Het einde van het jaar nadert. Voor veel mensen een moment om terug te kijken op het afgelopen jaar. En om te bedenken hoe ze sommige dingen komend jaar anders kunnen doen. Ofwel… Goede voornemens. Nu moet ik eerlijk zeggen dat ik zelf niet zo van goede voornemens houd. Of eigenlijk: ik houd er wel van, maar heb een afkeer van goede voornemens specifiek op de dag 1 januari. Ik probeer namelijk het hele jaar door een ontwikkel-mindset te houden. Wanneer ik merk dat vervelende gewoonten of patronen erin sluipen, dan pak ik dat liever meteen aan dan dat ik dit uitstel tot het begin van een nieuw jaar.

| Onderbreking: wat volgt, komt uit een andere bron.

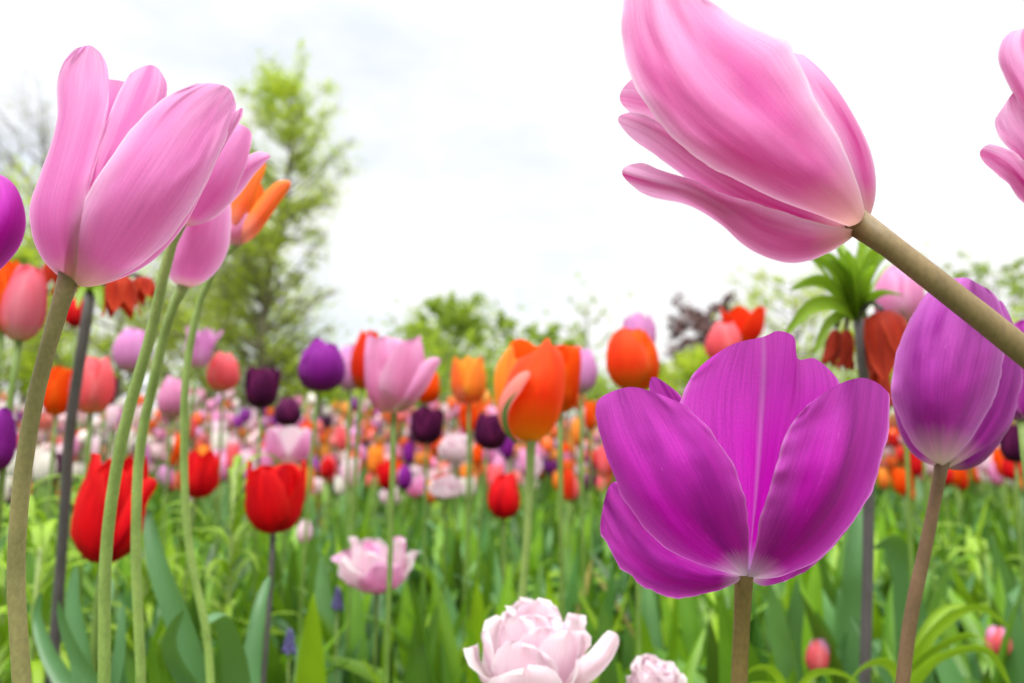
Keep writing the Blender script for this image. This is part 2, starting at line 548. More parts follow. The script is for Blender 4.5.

Niet dat ik het dan heel simpel vind om te veranderen hoor. Daarin ben ik niet anders dan anderen. Geen zin, geen tijd, en ach… Morgen kan ook nog.
Een voorbeeld: een tijd geleden heb ik een nieuwe kruisband gekregen, en daarmee moet ik van de fysio goed blijven trainen. Als mijn doel is om mijn fysio oefeningen 3 keer in de week te doen, dan zijn er natuurlijk volop excuses. Te druk met werk, boodschappen gaan voor, ik moet nu eenmaal zorgen dat de kinderen naar sportclubs worden gebracht en als ik eindelijk zit… Nou, dan heb ik wel een kop thee en een boek verdiend in plaats van die oefeningen te doen. Herkenbaar?
Doel, Gedrag en Support
Gelukkig heeft Ben Tiggelaar me een aantal handige tips meegegeven om WEL mijn doelen te halen. Ik haal ze uit het boekje de ladder van gedrag. Hierin legt hij uit dat ik een verandering moet plannen aan de hand van 3 onderdelen: Doel, Gedrag en Support. Om te beginnen moet ik dat doel lekker concreet maken. Dus niet: ‘ik ga weer fit worden’. Maar: ‘ik ga elke week de oefeningen doen die ik heb gekregen’. Daarna ga ik dat doel naar gedrag vertalen. Ik weet namelijk hoe vager ik het gedrag houd dat bij mijn doel hoort, hoe groter de kans is dat ik mezelf er onderuit laat komen. Ik vertaal mijn doel dus naar: ‘ik ga op zondag, dinsdag en donderdag in de avond mijn oefeningen doen. En daar plan ik 20 minuten voor in’. Hoe concreter het gedrag, hoe makkelijker het is om me eraan te houden.
Support
Maar de allerbelangrijkste factor voor mij is ‘support’. Als ik namelijk niemand thuis vertel over mijn doel, dan is er ook geen sociale controle. En dus vertel ik het hele gezin dat ik op zondag, dinsdag en donderdag oefeningen wil doen. Reken maar dat ik er fijntjes aan herinnerd word welke dag van de week het is. En de vraag krijg of ik mijn oefeningen al gedaan heb. Leuk voordeel: vaak doen de thuis aanwezige gezinsleden gezellig mee met mijn training. En dan leidt het nog tot een stuk meer plezier ook!